Your Vendor’s Security Problem Just Became Yours

I had three vendor security forms drop into my inbox this morning. Just what I wanted to mull over with my coffee. A few months ago, it was just a couple per week. Last year? Maybe once per month. So that got me thinking about how third-party risk landscape isn’t just growing, it’s exploding.

I have been in the IT and contract management industry for 30+ years in, and I’m seeing a troubling trend: as businesses become more interconnected, security is only as strong as the weakest vendor. The Identity Theft Resource Center tracked 3,205 data compromises last year, and a staggering 98% of organizations worldwide have integrations with at least one third-party vendor that has been breached in the last two years.

98% … That’s mind boggling.

This photo was shot in a little town in Colombia called El Carmen de Viboral, in this town live a beautiful people and very awesome landscapes

When Every Vendor Becomes a Risk Vector

If you’re a mid-sized business, you might have found yourself in the not-so-sweet “sweet spot”. Large enough to have dozens to hundreds of vendors, but without a massive security operations teams of enterprise organizations. You can’t scale without adding headcount, but the compliance burden is getting heavier without relief.

According to Vanta’s State of Trust Report, 33% of global business and IT leaders cite lack of staffing as the top blocker to proving security externally. Manual processes for vendor management consume countless hours. Security questionnaires pile up. Contract reviews bottleneck with legal. Compliance requirements multiply.

The Connection Between Contracts & Security

If you’re like many organizations, you might be treating contract management and third-party risk as separate disciplines. I would argue that this creates dangerous blind spots.

Your contracts establish the security expectations, requirements, and liabilities for every vendor relationship. If these documents are in various repositories or email inboxes, you lose visibility into your risk exposure. Without a centralized system, you can’t quickly answer critical questions during a security incident:

  • Which vendors have access to our sensitive data?

  • What security controls did they contractually agree to implement?

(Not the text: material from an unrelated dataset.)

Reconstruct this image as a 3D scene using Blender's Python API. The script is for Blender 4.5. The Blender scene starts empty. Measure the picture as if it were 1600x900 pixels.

  • When was their last security assessment scheduled?

  • Are they required to notify us of breaches within 24 hours?

The answers often arrive too late.

The Missing Piece

So if they aren’t adding headcount to fix the problem, what are they doing? They’re turning to automation.

They’re turning to full Contract Lifecycle Management (CLM) systems. A single source of truth for vendor relationships. Every security requirement becomes trackable. Renewal dates trigger automatic assessment reminders. Security provisions can be standardized across vendor tiers based on risk profiles.

This approach transforms vendor management from a reactive scramble into a proactive, strategic function.

Cross-Functional Alignment Makes the Difference

Effective third-party risk management requires collaboration across departments. Legal needs visibility into security requirements. Procurement needs to understand compliance implications. Security teams need access to contractual obligations. Finance needs to evaluate liability and indemnification provisions.

IF you don’t have a unified system, these stakeholders operate with fragmented information. I’ve seen organizations where security has one view of vendor risk, legal has another, and operations has a third. The result is blind spots that lead to duplicated effort and while still missing obligations.

If you standardize your contract management process, those silos dissolve. Everyone works from the same information, updated in real-time.

From Paper Chasing to Strategy

The organizations thriving amid increasing third-party risks have made a fundamental shift in their approach. They’ve transformed contract management from an administrative function into a strategic asset.

Automated routine tasks mean the team is focusing on delivering the best ROI: strategic risk assessment, relationship management, and continuous improvement. Less time previously spent hunting down documents and more time analyzing risks and strengthening governance.

The best part is it it doesn’t require a massive budget. There are CLM platforms that can deliver enterprise capability at entry-level pricing so vendor governance is affordable for mid-sized businesses.

Building Your Foundation

If your organization is struggling with the growing burden of third-party risk management, start by centralizing your contract information. Create visibility across departments. Standardize your security requirements by vendor category. Automate renewal notifications and assessment schedules.

Just using these foundational steps will enable you to scale your third-party relationships without proportionally scaling your team or accepting increased risk.

Remember: your vendors’ security problems are now yours. Put the right processes and tools in place to manage that expanding exposure. The organizations that thrive will be those that can automate the administrative aspects of third-party risk, enabling their teams to focus on strategic risk management rather than document chase.

Your security ecosystem extends far beyond your walls. Make sure you have the visibility to protect it.